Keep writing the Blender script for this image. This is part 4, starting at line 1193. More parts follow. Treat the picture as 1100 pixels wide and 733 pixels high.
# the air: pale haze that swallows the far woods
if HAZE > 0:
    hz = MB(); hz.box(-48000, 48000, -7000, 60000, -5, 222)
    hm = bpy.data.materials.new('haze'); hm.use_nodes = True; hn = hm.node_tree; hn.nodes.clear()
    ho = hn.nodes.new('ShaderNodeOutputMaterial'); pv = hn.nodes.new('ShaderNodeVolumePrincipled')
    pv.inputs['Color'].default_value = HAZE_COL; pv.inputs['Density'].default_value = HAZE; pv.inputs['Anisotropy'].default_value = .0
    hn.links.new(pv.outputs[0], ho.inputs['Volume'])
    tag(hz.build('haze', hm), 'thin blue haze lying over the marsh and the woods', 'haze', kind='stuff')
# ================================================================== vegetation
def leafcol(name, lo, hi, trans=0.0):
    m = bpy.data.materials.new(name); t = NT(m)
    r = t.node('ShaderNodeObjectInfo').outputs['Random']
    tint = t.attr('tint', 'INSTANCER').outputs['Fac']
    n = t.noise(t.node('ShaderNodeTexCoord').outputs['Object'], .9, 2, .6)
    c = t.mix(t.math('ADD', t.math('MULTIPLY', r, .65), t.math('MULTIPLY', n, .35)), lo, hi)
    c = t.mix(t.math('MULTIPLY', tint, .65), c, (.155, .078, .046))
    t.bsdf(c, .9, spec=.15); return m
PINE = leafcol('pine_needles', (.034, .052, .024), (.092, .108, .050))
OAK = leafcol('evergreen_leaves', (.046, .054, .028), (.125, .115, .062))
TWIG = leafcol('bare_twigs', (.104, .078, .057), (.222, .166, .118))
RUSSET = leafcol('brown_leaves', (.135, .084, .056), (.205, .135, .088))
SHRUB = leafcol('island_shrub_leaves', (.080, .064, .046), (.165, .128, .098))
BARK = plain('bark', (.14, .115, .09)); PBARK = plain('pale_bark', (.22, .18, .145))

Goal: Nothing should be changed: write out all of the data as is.

Answer for this exercise:
Keep writing the Blender script for this image. This is part 4, starting at line 1193. More parts follow. Treat the picture as 1100 pixels wide and 733 pixels high.
# the air: pale haze that swallows the far woods
if HAZE > 0:
    hz = MB(); hz.box(-48000, 48000, -7000, 60000, -5, 222)
    hm = bpy.data.materials.new('haze'); hm.use_nodes = True; hn = hm.node_tree; hn.nodes.clear()
    ho = hn.nodes.new('ShaderNodeOutputMaterial'); pv = hn.nodes.new('ShaderNodeVolumePrincipled')
    pv.inputs['Color'].default_value = HAZE_COL; pv.inputs['Density'].default_value = HAZE; pv.inputs['Anisotropy'].default_value = .0
    hn.links.new(pv.outputs[0], ho.inputs['Volume'])
    tag(hz.build('haze', hm), 'thin blue haze lying over the marsh and the woods', 'haze', kind='stuff')
# ================================================================== vegetation
def leafcol(name, lo, hi, trans=0.0):
    m = bpy.data.materials.new(name); t = NT(m)
    r = t.node('ShaderNodeObjectInfo').outputs['Random']
    tint = t.attr('tint', 'INSTANCER').outputs['Fac']
    n = t.noise(t.node('ShaderNodeTexCoord').outputs['Object'], .9, 2, .6)
    c = t.mix(t.math('ADD', t.math('MULTIPLY', r, .65), t.math('MULTIPLY', n, .35)), lo, hi)
    c = t.mix(t.math('MULTIPLY', tint, .65), c, (.155, .078, .046))
    t.bsdf(c, .9, spec=.15); return m
PINE = leafcol('pine_needles', (.034, .052, .024), (.092, .108, .050))
OAK = leafcol('evergreen_leaves', (.046, .054, .028), (.125, .115, .062))
TWIG = leafcol('bare_twigs', (.104, .078, .057), (.222, .166, .118))
RUSSET = leafcol('brown_leaves', (.135, .084, .056), (.205, .135, .088))
SHRUB = leafcol('island_shrub_leaves', (.080, .064, .046), (.165, .128, .098))
BARK = plain('bark', (.14, .115, .09)); PBARK = plain('pale_bark', (.22, .18, .145))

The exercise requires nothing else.